Adeeb, 34, was considered a close confidant of Yameen until he was dramatically impeached in November following allegations he was trying to topple the President.
Yameen escaped the blast unscathed, but his wife and two others were slightly injured. The FBI was called in to investigate the incident, but found no evidence the blast was caused by a bomb.
Reporters were barred from attending the trial after the court invoked national security concerns and said it would not make the hearings or verdict public.
Adeeb's lawyer, Moosa Siraj, told the Maldives Independent website that he would appeal.
"The Criminal Court has barred me from calling the trial unfair, but we have concerns and intend to launch an appeal immediately," Siraj said.
Another lawyer who declined to be named said Adeeb's two bodyguards were also convicted on Thursday, sentenced to 10 years each in jail.
The same court tried former prosecutor general Muhthaz Muhsin of conspiracy to kidnap the President by arranging a fake arrest warrant in February and sentenced him Thursday to 17 years in jail, his lawyer Husnu Al Suood said.

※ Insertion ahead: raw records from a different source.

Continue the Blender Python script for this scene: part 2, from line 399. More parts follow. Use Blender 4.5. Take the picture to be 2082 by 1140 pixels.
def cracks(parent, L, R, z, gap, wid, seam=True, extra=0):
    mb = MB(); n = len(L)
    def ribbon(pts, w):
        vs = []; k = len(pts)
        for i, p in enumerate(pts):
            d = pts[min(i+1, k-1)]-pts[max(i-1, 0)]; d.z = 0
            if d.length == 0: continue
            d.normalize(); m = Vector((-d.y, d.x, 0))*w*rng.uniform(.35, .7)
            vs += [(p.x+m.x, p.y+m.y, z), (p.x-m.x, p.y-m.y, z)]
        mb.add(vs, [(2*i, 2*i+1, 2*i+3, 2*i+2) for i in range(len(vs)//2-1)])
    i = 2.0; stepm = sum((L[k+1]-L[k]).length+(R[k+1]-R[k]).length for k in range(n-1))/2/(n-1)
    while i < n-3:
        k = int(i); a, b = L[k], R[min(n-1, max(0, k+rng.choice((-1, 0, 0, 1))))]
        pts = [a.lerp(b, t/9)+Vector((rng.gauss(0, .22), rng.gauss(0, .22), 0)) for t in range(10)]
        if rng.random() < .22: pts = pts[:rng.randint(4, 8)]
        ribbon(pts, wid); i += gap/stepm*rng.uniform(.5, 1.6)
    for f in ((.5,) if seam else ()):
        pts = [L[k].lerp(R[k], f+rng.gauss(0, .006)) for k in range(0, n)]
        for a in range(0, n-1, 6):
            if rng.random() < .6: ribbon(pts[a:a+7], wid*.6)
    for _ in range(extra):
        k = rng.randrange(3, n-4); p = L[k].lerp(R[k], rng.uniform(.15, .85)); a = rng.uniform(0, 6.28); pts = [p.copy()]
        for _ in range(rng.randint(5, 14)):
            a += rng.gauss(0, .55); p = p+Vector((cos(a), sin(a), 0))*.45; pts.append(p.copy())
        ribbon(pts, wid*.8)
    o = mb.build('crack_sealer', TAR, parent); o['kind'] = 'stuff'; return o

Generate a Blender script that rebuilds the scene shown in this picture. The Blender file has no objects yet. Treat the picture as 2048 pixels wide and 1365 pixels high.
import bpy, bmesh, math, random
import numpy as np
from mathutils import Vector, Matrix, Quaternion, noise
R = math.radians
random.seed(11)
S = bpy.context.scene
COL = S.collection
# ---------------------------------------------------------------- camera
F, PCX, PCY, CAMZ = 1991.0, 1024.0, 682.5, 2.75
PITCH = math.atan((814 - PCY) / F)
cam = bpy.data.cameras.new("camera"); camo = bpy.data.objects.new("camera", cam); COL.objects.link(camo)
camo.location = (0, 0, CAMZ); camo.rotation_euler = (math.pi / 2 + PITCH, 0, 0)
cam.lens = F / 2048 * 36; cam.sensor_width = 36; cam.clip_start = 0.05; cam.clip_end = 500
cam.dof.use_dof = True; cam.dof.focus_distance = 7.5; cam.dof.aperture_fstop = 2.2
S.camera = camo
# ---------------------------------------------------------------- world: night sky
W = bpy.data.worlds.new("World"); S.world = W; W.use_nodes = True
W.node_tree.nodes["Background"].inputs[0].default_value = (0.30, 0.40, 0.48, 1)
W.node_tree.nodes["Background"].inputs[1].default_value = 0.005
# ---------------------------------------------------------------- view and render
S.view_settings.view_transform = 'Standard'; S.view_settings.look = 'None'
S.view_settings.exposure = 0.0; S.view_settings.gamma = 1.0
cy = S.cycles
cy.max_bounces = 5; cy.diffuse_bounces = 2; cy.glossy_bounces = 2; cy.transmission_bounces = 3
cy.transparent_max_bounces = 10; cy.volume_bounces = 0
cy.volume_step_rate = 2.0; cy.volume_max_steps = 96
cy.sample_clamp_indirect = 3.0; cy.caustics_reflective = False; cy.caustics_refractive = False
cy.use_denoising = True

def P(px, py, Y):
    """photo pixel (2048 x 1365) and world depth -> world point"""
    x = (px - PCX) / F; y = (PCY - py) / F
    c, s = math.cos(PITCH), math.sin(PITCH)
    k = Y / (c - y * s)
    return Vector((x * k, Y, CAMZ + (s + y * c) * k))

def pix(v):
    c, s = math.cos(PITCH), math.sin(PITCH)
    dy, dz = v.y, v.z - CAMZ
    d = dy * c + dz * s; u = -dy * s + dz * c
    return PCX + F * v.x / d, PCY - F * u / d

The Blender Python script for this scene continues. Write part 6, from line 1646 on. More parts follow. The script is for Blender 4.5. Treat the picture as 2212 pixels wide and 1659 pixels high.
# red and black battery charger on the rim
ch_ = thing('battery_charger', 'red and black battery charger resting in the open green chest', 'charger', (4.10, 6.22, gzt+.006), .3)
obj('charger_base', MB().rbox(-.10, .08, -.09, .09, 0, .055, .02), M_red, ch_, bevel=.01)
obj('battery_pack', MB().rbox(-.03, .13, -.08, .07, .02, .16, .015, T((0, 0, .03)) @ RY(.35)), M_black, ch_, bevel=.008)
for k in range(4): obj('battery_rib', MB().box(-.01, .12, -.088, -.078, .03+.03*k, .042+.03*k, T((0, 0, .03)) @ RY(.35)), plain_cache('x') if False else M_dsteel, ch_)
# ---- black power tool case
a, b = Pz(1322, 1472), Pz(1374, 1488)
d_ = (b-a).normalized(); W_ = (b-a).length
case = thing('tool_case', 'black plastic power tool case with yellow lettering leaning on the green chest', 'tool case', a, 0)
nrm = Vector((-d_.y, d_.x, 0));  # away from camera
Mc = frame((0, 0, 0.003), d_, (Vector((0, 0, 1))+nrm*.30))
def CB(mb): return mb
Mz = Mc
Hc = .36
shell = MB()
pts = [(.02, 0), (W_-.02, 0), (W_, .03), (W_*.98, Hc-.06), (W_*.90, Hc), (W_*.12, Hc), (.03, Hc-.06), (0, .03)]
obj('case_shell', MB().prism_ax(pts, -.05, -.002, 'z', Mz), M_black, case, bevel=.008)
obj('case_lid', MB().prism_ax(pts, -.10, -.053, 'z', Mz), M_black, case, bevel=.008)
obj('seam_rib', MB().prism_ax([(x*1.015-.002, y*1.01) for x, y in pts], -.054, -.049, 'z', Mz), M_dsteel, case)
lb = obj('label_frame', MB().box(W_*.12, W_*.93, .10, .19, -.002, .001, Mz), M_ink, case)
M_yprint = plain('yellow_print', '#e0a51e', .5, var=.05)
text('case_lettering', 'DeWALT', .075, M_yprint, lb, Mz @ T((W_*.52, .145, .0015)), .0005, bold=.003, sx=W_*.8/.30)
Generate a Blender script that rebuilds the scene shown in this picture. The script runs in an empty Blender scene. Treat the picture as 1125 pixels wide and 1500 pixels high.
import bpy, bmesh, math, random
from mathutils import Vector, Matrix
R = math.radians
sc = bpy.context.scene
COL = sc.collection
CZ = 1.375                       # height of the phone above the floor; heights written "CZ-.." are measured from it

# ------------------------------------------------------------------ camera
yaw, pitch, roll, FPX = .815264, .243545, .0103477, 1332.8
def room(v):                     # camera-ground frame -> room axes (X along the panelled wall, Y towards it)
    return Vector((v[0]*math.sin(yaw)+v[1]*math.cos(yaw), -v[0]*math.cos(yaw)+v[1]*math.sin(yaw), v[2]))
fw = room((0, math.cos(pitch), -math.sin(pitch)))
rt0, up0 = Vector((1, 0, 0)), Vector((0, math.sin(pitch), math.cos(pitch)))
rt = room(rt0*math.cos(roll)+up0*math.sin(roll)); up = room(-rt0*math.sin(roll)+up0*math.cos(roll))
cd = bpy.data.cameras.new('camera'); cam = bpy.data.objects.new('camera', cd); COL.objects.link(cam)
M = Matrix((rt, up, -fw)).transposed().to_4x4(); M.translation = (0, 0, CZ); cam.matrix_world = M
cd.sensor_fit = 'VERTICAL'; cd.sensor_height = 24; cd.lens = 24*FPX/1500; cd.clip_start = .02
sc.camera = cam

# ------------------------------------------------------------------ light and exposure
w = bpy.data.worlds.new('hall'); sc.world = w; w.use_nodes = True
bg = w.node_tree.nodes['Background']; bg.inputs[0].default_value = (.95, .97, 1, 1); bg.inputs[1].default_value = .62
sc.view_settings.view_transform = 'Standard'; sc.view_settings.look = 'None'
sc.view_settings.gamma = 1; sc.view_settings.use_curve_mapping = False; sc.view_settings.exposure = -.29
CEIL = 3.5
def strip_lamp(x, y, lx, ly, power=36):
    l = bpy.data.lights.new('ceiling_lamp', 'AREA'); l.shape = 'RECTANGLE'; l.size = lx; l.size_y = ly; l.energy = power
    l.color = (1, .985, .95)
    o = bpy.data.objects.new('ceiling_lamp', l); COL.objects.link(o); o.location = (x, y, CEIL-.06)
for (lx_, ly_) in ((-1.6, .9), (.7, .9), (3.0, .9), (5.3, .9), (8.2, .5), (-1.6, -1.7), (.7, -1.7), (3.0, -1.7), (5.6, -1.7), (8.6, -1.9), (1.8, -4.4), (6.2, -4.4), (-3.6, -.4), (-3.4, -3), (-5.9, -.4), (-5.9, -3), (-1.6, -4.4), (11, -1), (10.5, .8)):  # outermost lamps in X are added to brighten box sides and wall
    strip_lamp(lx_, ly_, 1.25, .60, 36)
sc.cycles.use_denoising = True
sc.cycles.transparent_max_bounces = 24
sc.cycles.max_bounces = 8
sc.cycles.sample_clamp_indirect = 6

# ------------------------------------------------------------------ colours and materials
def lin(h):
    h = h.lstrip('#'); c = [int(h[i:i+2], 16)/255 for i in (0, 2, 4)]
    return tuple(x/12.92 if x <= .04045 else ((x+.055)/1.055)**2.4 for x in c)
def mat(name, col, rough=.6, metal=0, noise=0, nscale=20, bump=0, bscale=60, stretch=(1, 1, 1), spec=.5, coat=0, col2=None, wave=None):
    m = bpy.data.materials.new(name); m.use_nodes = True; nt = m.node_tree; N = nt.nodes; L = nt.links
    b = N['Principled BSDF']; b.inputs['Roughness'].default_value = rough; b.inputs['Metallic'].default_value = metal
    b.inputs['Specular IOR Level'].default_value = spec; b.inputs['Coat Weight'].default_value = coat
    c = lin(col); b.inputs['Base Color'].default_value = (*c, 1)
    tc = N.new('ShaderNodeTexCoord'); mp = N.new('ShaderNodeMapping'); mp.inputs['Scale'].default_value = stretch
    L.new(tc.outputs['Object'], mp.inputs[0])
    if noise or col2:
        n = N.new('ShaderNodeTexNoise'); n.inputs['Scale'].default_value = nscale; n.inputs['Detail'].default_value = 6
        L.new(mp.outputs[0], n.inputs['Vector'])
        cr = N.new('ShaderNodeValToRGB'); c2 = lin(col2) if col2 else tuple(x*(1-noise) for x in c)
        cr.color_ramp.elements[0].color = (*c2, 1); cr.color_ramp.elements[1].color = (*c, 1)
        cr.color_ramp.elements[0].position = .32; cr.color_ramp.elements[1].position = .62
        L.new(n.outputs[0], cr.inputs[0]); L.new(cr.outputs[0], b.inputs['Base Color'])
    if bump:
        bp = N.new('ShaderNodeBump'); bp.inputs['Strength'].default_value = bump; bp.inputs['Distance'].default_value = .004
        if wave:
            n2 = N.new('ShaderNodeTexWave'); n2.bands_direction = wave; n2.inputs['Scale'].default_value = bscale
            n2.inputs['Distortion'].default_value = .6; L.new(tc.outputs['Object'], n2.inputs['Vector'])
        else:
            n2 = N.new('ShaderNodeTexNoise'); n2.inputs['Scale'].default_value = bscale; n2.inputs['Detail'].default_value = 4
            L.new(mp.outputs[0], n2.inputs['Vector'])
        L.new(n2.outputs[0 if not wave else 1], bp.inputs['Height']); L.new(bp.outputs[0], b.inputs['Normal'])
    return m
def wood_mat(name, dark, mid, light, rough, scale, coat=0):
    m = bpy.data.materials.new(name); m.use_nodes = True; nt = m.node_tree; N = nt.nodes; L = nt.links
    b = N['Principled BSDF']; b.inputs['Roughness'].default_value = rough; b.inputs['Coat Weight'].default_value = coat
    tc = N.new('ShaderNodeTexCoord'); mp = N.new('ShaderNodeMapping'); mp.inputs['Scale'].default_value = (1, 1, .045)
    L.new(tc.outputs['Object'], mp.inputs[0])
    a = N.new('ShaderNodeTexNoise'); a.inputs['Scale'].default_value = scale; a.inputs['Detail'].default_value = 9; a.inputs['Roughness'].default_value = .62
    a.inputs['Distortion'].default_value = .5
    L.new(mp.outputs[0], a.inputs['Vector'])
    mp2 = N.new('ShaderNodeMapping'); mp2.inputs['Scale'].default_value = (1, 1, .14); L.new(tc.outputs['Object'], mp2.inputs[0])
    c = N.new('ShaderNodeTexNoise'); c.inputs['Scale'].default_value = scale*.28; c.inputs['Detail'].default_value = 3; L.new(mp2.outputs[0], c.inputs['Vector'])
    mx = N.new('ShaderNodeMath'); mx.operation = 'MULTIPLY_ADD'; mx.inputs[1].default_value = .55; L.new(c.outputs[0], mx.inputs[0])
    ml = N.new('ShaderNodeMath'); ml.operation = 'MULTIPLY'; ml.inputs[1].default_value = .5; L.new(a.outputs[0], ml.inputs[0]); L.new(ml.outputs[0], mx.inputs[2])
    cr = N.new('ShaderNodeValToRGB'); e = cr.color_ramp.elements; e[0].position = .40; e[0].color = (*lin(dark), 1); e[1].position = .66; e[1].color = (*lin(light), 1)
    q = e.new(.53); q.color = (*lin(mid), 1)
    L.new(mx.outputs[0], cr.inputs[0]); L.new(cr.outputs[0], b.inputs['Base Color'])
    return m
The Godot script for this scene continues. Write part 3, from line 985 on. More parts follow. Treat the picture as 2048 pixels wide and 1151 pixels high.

Adeeb, who enjoyed a meteoric rise until his impeachment, was given a separate 10-year sentence on Sunday on a terrorism charge relating to his role in cracking down on an anti-government protest in May 2015.
Opposition activists in the Indian ocean archipelago say dissidents risk arrest or exile under Yameen, the half brother of former strongman Maumoon Abdul Gayoom, who ruled the archipelago for 30 straight years until he was defeated in the first democratic election in 2008.